-- START --

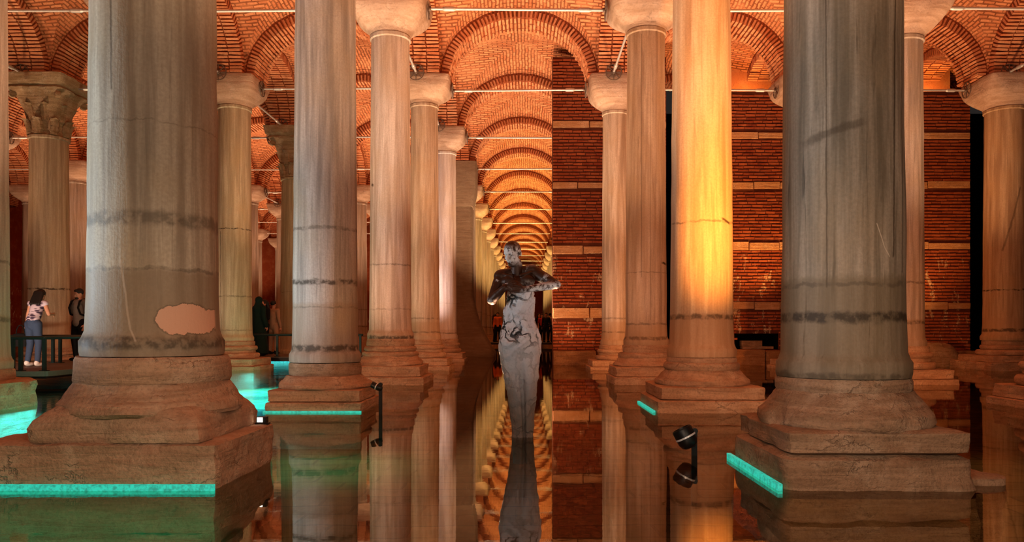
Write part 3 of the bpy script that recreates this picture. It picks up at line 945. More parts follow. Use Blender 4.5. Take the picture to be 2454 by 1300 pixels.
for l in (-3, -2, -1, 1, 2, 3):
    for r in range(2, 8):
        if l > 0 and r > 3: continue
        if l == 3 and r < 3: continue
        if abs(l) == 3 and r < 3: continue
        if l == -1 and r in (5, 6): continue
        L = ROWY[r + 1] - ROWY[r] - 1.44
        far = r > 4
        lab = f"depthwise tie rod along the {line_name(l)}, behind its {ordn(r)} column"
        tie_rod((LINEX[l] - 0.10, bay_y(r), 7.40), R(90), L, lab, None if not far else 'distant tie rods in depth', True)

# ------------------------------------------------------------------ the brick wall at the back right
WB = [brick_mesh((0.30, 0.10, 0.052), 90 + k, M_wbrick, 0.006) for k in range(6)]
WY = 22.0
def brick_wall(name, x0, x1, ztop, near, bands, holes, label):
    mb = MB()
    # the mortar body, left open where the niche is
    xs = sorted({x0, x1} | {h[0] for h in holes} | {h[1] for h in holes})
    for i in range(len(xs) - 1):
        a, b = xs[i], xs[i + 1]
        hz = [h for h in holes if h[0] <= a and h[1] >= b]
        segs = [(-0.5, ztop)]
        for h in hz: segs = [(-0.5, h[2]), (h[3], ztop)]
        for s0, s1 in segs:
            mb.box(((a + b) / 2, WY + 0.30, (s0 + s1) / 2), (b - a, 0.56, s1 - s0))
    w = mb.build(name, M_wmortar)
    tag(w, label, None, None, 'structure')
    cand = []
    q = random.Random(11)
    z = 0.46
    row = 0
    while z < ztop - 0.04:
        inb = any(b0 - 0.04 < z < b1 + 0.04 for b0, b1 in bands)
        if not inb:
            x = x0 + (0.0 if row % 2 else -0.15)
            while x < x1 - 0.05:
                L = q.uniform(0.25, 0.33)
                xa, xb = max(x, x0), min(x + L, x1)
                xc = (xa + xb) / 2
                if xb - xa > 0.06 and not any(h[0] - 0.05 < xc < h[1] + 0.05 and h[2] - 0.04 < z < h[3] + 0.04 for h in holes):
                    cand.append((xc, WY + 0.045 + q.uniform(-0.012, 0.012), z + q.uniform(-0.006, 0.006), (xb - xa - 0.02) / 0.30, q.uniform(0.85, 1.12), q.uniform(-0.012, 0.012)))
                x += L
        z += 0.094; row += 1
    cand.sort(key=lambda c: near(c))
    for k, c in enumerate(cand[:300]):
        b = link_mesh('brick', WB[k % 6], w, c[:3], (0, c[5], 0)); b.scale = (c[3], 1, c[4])
    sm = MB()
    for k, c in enumerate(cand[300:]):
        src = WB[k % 6]
        m = Matrix.Translation(c[:3]) @ Matrix.Rotation(c[5], 4, 'Y') @ Matrix.Diagonal((c[3], 1, c[4], 1))
        sm.add([v.co for v in src.vertices], [tuple(p.vertices) for p in src.polygons], m)
    tag(sm.build('brick_courses', M_wbrick, w), kind='stuff')
    for b0, b1 in bands:
        x = x0
        while x < x1 - 0.05:
            L = min(q.uniform(0.7, 1.3), x1 - x)
            if x1 - x - L < 0.3: L = x1 - x
            s = MB()
            h0 = b0 + q.uniform(-0.02, 0.02); h1 = b1 + q.uniform(-0.02, 0.02)
            loft_se(s, slab_rings(0, h1 - h0, L / 2 - 0.008, 0.10, 30, 0.012, 3), 32, 0.008, 4, x, 0.02)
            s.build('stone_block', M_band, w, 45, (x + L / 2, WY + 0.08, h0))
            x += L
    return w
bandsL = [(6.86, 7.06), (5.10, 5.28), (3.22, 3.44), (1.34, 1.66)]
bandsR = [(6.56, 6.74), (5.10, 5.30), (3.34, 3.54), (1.60, 1.80)]
wl = brick_wall('wall_back', 0.95, 4.24, 8.92, lambda c: (c[0] > 2.5, abs(c[2] - 3.5)), bandsL, [], 'brick wall with pale stone bands behind the slender column, right of the statue')
NI = (6.22, 7.48, 0.44, 0.90)
wr = brick_wall('wall_right', 5.75, 13.05, 7.92, lambda c: (not (6.1 < c[0] < 7.7), abs(c[2] - 4)), bandsR, [NI], 'brick wall with pale stone bands in the right aisles')
nm = MB()
x0, x1, z0, z1 = NI
nm.box(((x0 + x1) / 2, WY + 0.50, (z0 + z1) / 2), (x1 - x0, 0.04, z1 - z0))
for c, d in ((((x0 + x1) / 2, WY + 0.26, z1 - 0.02), (x1 - x0, 0.5, 0.04)), ((x0 + 0.02, WY + 0.26, (z0 + z1) / 2), (0.04, 0.5, z1 - z0)), ((x1 - 0.02, WY + 0.26, (z0 + z1) / 2), (0.04, 0.5, z1 - z0))):
    nm.box(c, d)
nm.build('niche_shade_lining', M_dark, wr)  # black lining puts the niche's shade into its colour
nb = MB(); nb.box(((x0 + x1) / 2 + 0.05, WY + 0.12, z0 + 0.05), (0.9, 0.22, 0.07)); nb.box(((x0 + x1) / 2 - 0.1, WY + 0.2, z0 + 0.17), (0.6, 0.2, 0.16))
tag(nb.build('rubble_stone', M_base2, None), 'dark stone lump lying in the black niche at the wall foot', 'stone')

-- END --

▶ **TASK**
Repeat all of the data above word for word, minus the pictures.

▶ **WRITTEN RESPONSE**
Write part 3 of the bpy script that recreates this picture. It picks up at line 945. More parts follow. Use Blender 4.5. Take the picture to be 2454 by 1300 pixels.
for l in (-3, -2, -1, 1, 2, 3):
    for r in range(2, 8):
        if l > 0 and r > 3: continue
        if l == 3 and r < 3: continue
        if abs(l) == 3 and r < 3: continue
        if l == -1 and r in (5, 6): continue
        L = ROWY[r + 1] - ROWY[r] - 1.44
        far = r > 4
        lab = f"depthwise tie rod along the {line_name(l)}, behind its {ordn(r)} column"
        tie_rod((LINEX[l] - 0.10, bay_y(r), 7.40), R(90), L, lab, None if not far else 'distant tie rods in depth', True)

# ------------------------------------------------------------------ the brick wall at the back right
WB = [brick_mesh((0.30, 0.10, 0.052), 90 + k, M_wbrick, 0.006) for k in range(6)]
WY = 22.0
def brick_wall(name, x0, x1, ztop, near, bands, holes, label):
    mb = MB()
    # the mortar body, left open where the niche is
    xs = sorted({x0, x1} | {h[0] for h in holes} | {h[1] for h in holes})
    for i in range(len(xs) - 1):
        a, b = xs[i], xs[i + 1]
        hz = [h for h in holes if h[0] <= a and h[1] >= b]
        segs = [(-0.5, ztop)]
        for h in hz: segs = [(-0.5, h[2]), (h[3], ztop)]
        for s0, s1 in segs:
            mb.box(((a + b) / 2, WY + 0.30, (s0 + s1) / 2), (b - a, 0.56, s1 - s0))
    w = mb.build(name, M_wmortar)
    tag(w, label, None, None, 'structure')
    cand = []
    q = random.Random(11)
    z = 0.46
    row = 0
    while z < ztop - 0.04:
        inb = any(b0 - 0.04 < z < b1 + 0.04 for b0, b1 in bands)
        if not inb:
            x = x0 + (0.0 if row % 2 else -0.15)
            while x < x1 - 0.05:
                L = q.uniform(0.25, 0.33)
                xa, xb = max(x, x0), min(x + L, x1)
                xc = (xa + xb) / 2
                if xb - xa > 0.06 and not any(h[0] - 0.05 < xc < h[1] + 0.05 and h[2] - 0.04 < z < h[3] + 0.04 for h in holes):
                    cand.append((xc, WY + 0.045 + q.uniform(-0.012, 0.012), z + q.uniform(-0.006, 0.006), (xb - xa - 0.02) / 0.30, q.uniform(0.85, 1.12), q.uniform(-0.012, 0.012)))
                x += L
        z += 0.094; row += 1
    cand.sort(key=lambda c: near(c))
    for k, c in enumerate(cand[:300]):
        b = link_mesh('brick', WB[k % 6], w, c[:3], (0, c[5], 0)); b.scale = (c[3], 1, c[4])
    sm = MB()
    for k, c in enumerate(cand[300:]):
        src = WB[k % 6]
        m = Matrix.Translation(c[:3]) @ Matrix.Rotation(c[5], 4, 'Y') @ Matrix.Diagonal((c[3], 1, c[4], 1))
        sm.add([v.co for v in src.vertices], [tuple(p.vertices) for p in src.polygons], m)
    tag(sm.build('brick_courses', M_wbrick, w), kind='stuff')
    for b0, b1 in bands:
        x = x0
        while x < x1 - 0.05:
            L = min(q.uniform(0.7, 1.3), x1 - x)
            if x1 - x - L < 0.3: L = x1 - x
            s = MB()
            h0 = b0 + q.uniform(-0.02, 0.02); h1 = b1 + q.uniform(-0.02, 0.02)
            loft_se(s, slab_rings(0, h1 - h0, L / 2 - 0.008, 0.10, 30, 0.012, 3), 32, 0.008, 4, x, 0.02)
            s.build('stone_block', M_band, w, 45, (x + L / 2, WY + 0.08, h0))
            x += L
    return w
bandsL = [(6.86, 7.06), (5.10, 5.28), (3.22, 3.44), (1.34, 1.66)]
bandsR = [(6.56, 6.74), (5.10, 5.30), (3.34, 3.54), (1.60, 1.80)]
wl = brick_wall('wall_back', 0.95, 4.24, 8.92, lambda c: (c[0] > 2.5, abs(c[2] - 3.5)), bandsL, [], 'brick wall with pale stone bands behind the slender column, right of the statue')
NI = (6.22, 7.48, 0.44, 0.90)
wr = brick_wall('wall_right', 5.75, 13.05, 7.92, lambda c: (not (6.1 < c[0] < 7.7), abs(c[2] - 4)), bandsR, [NI], 'brick wall with pale stone bands in the right aisles')
nm = MB()
x0, x1, z0, z1 = NI
nm.box(((x0 + x1) / 2, WY + 0.50, (z0 + z1) / 2), (x1 - x0, 0.04, z1 - z0))
for c, d in ((((x0 + x1) / 2, WY + 0.26, z1 - 0.02), (x1 - x0, 0.5, 0.04)), ((x0 + 0.02, WY + 0.26, (z0 + z1) / 2), (0.04, 0.5, z1 - z0)), ((x1 - 0.02, WY + 0.26, (z0 + z1) / 2), (0.04, 0.5, z1 - z0))):
    nm.box(c, d)
nm.build('niche_shade_lining', M_dark, wr)  # black lining puts the niche's shade into its colour
nb = MB(); nb.box(((x0 + x1) / 2 + 0.05, WY + 0.12, z0 + 0.05), (0.9, 0.22, 0.07)); nb.box(((x0 + x1) / 2 - 0.1, WY + 0.2, z0 + 0.17), (0.6, 0.2, 0.16))
tag(nb.build('rubble_stone', M_base2, None), 'dark stone lump lying in the black niche at the wall foot', 'stone')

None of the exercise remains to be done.